### [OBJECTIVE]
Search the material and gather each line with "pixels" in it.

### [DATASET]
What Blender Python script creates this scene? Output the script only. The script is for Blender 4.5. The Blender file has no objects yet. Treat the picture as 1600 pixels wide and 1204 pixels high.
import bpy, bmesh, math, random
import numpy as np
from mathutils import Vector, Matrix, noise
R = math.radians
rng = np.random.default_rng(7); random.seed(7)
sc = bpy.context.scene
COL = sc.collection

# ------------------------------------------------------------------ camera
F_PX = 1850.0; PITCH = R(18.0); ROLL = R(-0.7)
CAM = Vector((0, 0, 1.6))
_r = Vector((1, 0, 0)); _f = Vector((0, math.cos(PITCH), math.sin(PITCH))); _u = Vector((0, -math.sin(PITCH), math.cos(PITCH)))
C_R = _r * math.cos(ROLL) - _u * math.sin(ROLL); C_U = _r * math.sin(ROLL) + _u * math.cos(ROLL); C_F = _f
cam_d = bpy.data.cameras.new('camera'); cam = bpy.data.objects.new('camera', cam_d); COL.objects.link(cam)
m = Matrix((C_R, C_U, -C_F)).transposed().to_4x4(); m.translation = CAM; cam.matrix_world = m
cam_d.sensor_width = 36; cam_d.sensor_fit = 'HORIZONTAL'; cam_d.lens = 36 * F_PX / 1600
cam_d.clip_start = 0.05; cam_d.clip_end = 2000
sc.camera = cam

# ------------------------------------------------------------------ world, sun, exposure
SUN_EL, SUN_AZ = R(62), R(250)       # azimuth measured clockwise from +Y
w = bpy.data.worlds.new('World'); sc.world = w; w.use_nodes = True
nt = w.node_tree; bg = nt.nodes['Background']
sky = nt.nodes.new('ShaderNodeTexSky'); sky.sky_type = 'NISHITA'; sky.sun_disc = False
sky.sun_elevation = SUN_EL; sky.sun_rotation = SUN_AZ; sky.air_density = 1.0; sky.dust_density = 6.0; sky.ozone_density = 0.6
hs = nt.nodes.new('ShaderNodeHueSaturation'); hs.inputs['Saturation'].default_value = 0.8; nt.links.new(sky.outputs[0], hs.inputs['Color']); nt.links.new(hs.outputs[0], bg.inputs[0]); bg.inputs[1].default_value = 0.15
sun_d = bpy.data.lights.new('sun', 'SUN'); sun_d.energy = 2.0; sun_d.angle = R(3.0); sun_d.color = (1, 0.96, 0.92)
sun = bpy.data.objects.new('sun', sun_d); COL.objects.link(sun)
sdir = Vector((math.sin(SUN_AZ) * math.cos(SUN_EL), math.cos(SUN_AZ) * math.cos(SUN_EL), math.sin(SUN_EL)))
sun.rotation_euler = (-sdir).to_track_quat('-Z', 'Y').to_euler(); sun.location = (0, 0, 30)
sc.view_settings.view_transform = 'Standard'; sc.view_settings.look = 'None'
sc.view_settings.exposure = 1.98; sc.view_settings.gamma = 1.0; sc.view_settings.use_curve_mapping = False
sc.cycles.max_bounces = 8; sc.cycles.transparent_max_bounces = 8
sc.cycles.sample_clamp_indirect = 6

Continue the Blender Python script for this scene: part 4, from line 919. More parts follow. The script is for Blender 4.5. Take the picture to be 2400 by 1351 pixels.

### [CORRECT RESPONSE]
What Blender Python script creates this scene? Output the script only. The script is for Blender 4.5. The Blender file has no objects yet. Treat the picture as 1600 pixels wide and 1204 pixels high.
Continue the Blender Python script for this scene: part 4, from line 919. More parts follow. The script is for Blender 4.5. Take the picture to be 2400 by 1351 pixels.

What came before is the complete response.